The TransMountain Pipeline project has tripled oil shipping capacity on the Alberta-to-British Columbia system. And the first big contract with a Chinese refiner was announced in March. The Coastal GasLink Pipeline is already shipping cheap Montney shale natural gas to the coast.
Altagas Ltd (TSX: ALA, OTC: ATGFF) has for several years been exporting LPG (liquefied petroleum gas) from its Westcoast platform, and continues to expand capacity. And the LNG Canada export facility built by a Shell Plc (NYSE: SHEL) led consortium will ship first cargos this summer.
Those projects are not only ramping up exports but they’re the forerunners of others, including the Cedar LNG facility developed in partnership between Pembina Pipeline (TSX: PPL, NYSE: PBA) and the Haisla nation entering service in 2028. And the long-stalled Northern Gateway pipeline to ship oil from Alberta to the Pacific Coast is also back on the table.
Canadian energy has a huge competitive advantage in far shorter transportation times to Asia. Given the variables of sea travel, it’s tough to get a hard and fast day count.
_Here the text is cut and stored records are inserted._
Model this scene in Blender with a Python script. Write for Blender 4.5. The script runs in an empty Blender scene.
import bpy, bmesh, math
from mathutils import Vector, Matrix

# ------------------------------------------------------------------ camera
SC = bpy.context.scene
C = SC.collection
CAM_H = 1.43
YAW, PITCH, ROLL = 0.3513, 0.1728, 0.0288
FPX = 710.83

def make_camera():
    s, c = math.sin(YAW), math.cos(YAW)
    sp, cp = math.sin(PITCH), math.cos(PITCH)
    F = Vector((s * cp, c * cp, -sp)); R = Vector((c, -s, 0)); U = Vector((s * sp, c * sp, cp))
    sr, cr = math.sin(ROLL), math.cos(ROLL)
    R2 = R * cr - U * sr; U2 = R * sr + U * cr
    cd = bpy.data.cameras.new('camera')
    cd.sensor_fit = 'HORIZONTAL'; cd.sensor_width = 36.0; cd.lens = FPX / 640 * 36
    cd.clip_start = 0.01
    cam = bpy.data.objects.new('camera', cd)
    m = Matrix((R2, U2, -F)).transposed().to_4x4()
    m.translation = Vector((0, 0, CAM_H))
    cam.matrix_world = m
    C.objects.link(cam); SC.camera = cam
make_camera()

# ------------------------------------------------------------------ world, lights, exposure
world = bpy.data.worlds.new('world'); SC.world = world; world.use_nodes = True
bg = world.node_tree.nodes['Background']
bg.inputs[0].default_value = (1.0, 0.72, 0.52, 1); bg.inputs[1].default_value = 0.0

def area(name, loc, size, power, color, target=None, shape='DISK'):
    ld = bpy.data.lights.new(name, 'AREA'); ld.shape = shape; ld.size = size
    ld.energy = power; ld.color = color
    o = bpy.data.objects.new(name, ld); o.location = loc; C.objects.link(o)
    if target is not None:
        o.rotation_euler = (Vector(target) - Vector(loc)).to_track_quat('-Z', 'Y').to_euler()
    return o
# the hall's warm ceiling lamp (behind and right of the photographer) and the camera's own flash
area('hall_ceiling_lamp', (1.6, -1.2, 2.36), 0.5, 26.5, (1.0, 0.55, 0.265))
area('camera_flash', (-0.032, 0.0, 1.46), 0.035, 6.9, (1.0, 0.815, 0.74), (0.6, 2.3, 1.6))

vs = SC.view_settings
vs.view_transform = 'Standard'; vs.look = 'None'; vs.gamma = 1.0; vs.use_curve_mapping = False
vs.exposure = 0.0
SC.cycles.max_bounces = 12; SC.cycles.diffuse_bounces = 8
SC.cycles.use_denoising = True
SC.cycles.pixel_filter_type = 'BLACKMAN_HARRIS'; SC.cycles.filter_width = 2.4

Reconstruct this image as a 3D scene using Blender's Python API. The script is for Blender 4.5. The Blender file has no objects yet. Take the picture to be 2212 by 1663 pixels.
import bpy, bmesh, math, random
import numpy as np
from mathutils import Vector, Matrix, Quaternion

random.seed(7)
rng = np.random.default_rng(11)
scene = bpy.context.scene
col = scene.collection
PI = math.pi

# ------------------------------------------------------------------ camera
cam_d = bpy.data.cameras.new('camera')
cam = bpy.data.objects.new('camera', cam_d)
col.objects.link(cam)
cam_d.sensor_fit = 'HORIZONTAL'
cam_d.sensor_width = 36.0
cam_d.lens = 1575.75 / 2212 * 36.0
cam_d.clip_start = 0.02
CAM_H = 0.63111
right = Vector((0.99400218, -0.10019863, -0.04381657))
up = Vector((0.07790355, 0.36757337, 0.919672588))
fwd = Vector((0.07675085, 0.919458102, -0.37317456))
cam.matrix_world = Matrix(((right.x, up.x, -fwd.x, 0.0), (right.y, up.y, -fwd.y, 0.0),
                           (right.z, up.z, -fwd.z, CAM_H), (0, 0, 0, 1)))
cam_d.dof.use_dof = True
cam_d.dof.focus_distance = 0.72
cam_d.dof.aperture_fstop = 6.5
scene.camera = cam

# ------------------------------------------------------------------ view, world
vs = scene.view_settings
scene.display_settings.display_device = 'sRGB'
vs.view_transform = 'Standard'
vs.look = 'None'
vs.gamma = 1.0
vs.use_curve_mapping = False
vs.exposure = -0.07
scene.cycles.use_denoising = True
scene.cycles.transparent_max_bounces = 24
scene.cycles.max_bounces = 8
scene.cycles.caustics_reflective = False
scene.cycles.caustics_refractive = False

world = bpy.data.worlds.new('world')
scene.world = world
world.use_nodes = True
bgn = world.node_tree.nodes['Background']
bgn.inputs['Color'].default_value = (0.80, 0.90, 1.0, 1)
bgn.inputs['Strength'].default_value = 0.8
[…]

But it appears shipping times for LNG from Vancouver to Tokyo or Shanghai could be as little as half what’s needed to transport from the US Gulf Coast—with no need to pay to navigate the Panama Canal.
That edge is money in the pocket of Canadian energy producers, midstream companies and the shippers that carry the trade—and their investors as well.
And for the first time in quite a while, energy sector political risks are arguably less in Canada than the US—with both leading parties professing support for industry ahead of the country’s April 28th election. Oh Canada!